Feb 2, 2009 10:08 GMT  ·  By

Closed-circuit television (CCTV) is blamed by many as an affront to the privacy of decent and honest citizens, despite the fact that authorities praise it as an effective means of catching crooks and criminals. To calm some of the protests on CCTV, scientists at Hewlett-Packard have devised a method of “concealment,” that blurs the faces of people caught on pictures or film, alongside tracked individuals. The new method relies heavily on GPS systems, mounted on cell phones or PDAs, that tell a central computer where the subscriber to the new program is.

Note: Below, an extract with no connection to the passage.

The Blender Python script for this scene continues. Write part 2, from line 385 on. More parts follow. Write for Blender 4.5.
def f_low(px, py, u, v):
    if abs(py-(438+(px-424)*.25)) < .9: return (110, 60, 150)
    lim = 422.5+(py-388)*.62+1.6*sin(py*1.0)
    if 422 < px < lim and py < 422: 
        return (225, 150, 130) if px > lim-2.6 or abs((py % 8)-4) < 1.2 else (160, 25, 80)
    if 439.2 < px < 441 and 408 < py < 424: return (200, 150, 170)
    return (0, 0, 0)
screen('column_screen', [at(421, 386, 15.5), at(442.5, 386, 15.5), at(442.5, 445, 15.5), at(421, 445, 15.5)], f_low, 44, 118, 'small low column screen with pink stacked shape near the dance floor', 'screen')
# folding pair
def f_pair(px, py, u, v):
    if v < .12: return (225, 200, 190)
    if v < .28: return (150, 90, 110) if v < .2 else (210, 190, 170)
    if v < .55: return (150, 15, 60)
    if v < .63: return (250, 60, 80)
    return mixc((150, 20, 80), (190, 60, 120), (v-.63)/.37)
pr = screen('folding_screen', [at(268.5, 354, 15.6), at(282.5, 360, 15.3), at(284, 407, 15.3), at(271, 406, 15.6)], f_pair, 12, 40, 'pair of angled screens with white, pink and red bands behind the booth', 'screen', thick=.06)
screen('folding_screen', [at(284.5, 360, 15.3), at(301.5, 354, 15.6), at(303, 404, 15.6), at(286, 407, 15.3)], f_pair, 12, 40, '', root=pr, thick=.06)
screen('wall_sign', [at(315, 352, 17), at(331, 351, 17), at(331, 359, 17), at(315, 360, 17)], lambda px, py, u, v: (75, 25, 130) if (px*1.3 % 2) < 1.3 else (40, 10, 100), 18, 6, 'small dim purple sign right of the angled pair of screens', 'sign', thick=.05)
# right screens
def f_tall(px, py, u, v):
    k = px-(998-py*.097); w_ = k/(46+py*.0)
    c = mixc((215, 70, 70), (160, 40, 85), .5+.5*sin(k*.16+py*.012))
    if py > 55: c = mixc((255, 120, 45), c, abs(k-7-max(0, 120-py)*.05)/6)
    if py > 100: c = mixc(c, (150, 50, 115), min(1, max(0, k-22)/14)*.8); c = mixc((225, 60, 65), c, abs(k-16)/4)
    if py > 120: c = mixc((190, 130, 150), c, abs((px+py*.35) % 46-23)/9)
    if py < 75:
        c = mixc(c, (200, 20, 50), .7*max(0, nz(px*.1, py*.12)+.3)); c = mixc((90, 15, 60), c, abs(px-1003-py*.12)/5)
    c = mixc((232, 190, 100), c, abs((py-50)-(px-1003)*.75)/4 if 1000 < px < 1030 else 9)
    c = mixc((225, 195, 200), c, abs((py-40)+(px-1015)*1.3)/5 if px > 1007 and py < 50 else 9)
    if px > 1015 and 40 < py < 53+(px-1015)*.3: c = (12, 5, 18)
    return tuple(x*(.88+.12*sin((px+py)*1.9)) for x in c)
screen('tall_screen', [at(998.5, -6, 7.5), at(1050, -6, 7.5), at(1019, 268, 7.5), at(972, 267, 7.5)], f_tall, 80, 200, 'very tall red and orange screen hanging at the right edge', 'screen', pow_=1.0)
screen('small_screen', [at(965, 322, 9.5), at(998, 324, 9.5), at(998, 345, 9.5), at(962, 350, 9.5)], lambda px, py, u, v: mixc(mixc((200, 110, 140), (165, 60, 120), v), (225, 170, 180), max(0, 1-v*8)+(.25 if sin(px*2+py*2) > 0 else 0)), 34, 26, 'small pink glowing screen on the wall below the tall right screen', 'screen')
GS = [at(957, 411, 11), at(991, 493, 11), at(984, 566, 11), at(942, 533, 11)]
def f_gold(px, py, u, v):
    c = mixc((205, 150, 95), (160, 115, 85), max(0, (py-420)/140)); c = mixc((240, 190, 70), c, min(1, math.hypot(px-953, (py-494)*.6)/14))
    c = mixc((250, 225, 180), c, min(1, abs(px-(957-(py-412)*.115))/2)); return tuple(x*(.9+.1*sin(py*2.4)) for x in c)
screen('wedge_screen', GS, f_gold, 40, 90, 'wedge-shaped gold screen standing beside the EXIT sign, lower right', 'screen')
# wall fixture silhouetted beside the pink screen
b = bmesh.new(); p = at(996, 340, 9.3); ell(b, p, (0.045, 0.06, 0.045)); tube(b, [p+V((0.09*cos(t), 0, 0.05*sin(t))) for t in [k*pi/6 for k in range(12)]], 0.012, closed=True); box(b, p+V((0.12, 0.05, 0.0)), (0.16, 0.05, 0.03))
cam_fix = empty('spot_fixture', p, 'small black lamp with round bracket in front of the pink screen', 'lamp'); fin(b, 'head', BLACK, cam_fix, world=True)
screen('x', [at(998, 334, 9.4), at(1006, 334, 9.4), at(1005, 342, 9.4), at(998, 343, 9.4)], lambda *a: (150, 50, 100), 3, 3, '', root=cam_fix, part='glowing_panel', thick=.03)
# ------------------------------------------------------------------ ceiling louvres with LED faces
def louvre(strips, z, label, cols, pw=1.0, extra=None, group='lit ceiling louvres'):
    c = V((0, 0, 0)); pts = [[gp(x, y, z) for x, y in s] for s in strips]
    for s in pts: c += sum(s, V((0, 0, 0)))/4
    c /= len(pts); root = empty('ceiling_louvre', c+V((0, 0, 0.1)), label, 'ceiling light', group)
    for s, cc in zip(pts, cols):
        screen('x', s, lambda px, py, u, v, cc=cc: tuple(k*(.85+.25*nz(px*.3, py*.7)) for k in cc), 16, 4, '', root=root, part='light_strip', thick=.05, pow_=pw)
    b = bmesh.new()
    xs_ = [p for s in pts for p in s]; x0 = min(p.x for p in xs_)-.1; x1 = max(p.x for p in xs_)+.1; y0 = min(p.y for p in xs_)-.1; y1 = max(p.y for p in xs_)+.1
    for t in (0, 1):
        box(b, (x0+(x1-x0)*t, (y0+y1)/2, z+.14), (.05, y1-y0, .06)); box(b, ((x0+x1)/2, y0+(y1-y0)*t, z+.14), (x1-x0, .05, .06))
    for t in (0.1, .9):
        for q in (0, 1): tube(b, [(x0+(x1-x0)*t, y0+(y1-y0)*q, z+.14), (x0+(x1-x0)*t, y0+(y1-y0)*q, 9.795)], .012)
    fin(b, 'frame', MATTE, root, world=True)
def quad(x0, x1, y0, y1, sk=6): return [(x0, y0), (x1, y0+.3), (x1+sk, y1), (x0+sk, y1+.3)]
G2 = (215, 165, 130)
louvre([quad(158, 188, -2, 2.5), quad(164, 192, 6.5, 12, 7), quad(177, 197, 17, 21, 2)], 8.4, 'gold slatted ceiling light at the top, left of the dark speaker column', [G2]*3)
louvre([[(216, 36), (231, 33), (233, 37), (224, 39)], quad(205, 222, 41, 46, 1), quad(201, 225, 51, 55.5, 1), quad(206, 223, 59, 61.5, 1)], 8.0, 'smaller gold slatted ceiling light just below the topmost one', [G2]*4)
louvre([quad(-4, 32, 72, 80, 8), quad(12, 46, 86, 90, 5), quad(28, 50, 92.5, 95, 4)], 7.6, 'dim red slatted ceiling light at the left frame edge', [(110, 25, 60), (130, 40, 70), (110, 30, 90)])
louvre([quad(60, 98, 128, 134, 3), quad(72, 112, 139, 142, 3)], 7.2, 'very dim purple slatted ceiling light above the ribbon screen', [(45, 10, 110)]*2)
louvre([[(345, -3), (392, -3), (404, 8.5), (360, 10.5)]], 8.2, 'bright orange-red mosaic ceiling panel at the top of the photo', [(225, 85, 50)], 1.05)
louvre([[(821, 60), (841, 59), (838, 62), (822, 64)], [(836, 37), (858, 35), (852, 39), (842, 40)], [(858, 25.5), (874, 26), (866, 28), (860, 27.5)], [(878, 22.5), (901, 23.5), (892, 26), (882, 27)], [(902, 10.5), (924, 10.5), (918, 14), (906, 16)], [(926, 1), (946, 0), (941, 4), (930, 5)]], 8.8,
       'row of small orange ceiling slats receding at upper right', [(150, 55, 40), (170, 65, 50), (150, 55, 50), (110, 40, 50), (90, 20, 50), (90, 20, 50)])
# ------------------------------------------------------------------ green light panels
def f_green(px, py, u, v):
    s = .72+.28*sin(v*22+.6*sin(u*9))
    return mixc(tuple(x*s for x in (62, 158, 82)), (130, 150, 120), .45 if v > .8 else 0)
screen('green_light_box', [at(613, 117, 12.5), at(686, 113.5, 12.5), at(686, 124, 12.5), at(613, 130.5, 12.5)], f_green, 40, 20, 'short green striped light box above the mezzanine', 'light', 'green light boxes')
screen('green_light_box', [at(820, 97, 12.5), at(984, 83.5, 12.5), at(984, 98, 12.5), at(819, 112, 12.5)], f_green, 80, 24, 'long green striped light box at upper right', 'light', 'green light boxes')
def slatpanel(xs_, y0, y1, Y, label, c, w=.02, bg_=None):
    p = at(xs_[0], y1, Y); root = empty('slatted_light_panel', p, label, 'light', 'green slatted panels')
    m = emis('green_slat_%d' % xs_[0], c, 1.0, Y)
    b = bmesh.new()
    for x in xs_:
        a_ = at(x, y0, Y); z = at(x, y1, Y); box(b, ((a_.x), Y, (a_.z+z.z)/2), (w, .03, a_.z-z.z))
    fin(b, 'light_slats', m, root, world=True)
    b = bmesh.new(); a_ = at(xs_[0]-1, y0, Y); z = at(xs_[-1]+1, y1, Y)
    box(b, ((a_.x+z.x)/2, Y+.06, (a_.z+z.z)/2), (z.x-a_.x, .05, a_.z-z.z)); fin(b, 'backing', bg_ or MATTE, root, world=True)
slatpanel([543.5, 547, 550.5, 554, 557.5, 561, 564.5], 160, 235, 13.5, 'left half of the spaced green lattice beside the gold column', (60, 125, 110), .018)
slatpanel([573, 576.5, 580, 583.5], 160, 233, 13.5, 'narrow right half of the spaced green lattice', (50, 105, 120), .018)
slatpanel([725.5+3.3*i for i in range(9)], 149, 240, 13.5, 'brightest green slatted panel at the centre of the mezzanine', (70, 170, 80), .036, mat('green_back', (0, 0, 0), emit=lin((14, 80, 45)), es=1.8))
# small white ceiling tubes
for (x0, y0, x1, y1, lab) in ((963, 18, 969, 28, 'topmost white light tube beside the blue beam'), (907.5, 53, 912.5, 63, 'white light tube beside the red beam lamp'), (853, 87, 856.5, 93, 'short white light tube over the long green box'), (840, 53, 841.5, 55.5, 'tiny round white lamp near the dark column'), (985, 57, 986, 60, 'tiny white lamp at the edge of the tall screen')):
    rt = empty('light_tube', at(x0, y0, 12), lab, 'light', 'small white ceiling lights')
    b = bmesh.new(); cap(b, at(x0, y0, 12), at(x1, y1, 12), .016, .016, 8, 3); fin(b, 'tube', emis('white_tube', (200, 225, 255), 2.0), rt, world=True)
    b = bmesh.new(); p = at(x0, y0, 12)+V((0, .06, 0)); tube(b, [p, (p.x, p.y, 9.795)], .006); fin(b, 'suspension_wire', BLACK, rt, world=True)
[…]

Basically, in order for people who wish to keep their privacy to have their face blurred, they would have to mount a specific GPS beacon on one of their devices. The cameras would pick up their image, but an additional signal coming from the positioning device would interfere with that image and render that person's face as a blur on computer screens and security tapes. In order to benefit from the new program, future participants will have to register with authorities, and most likely also pay a fee, like a yearly subscription.

According to the team at HP, the system they have devised is so good that it even works in crowds, where blurring only small portions of images is notoriously hard to do. The state-of-the-art computer software, which is able to interpret massive amounts of data in real time, is responsible for this accomplishment.

On the other hand, social activists maintain that this system is redundant, simply because no one should have to pay to have their privacy remain intact. “People shouldn't have to opt in to get privacy protection. And this system actively invades your privacy because it tells the service where you are at all times. I don't think its objectives are right at all,” Oxford Internet Institute privacy analyst Ian Brown, from the United Kingdom, says.

The expert adds that numerous states in the US have no legislation that prevents CCTV operators from passing on their recordings, whereas in Europe there are strict rules in place to prevent just that. In addition, he draws attention to the fact that surveillance technology is currently evolving at a pace that leaves little time for people to consider its implications on freedom and privacy.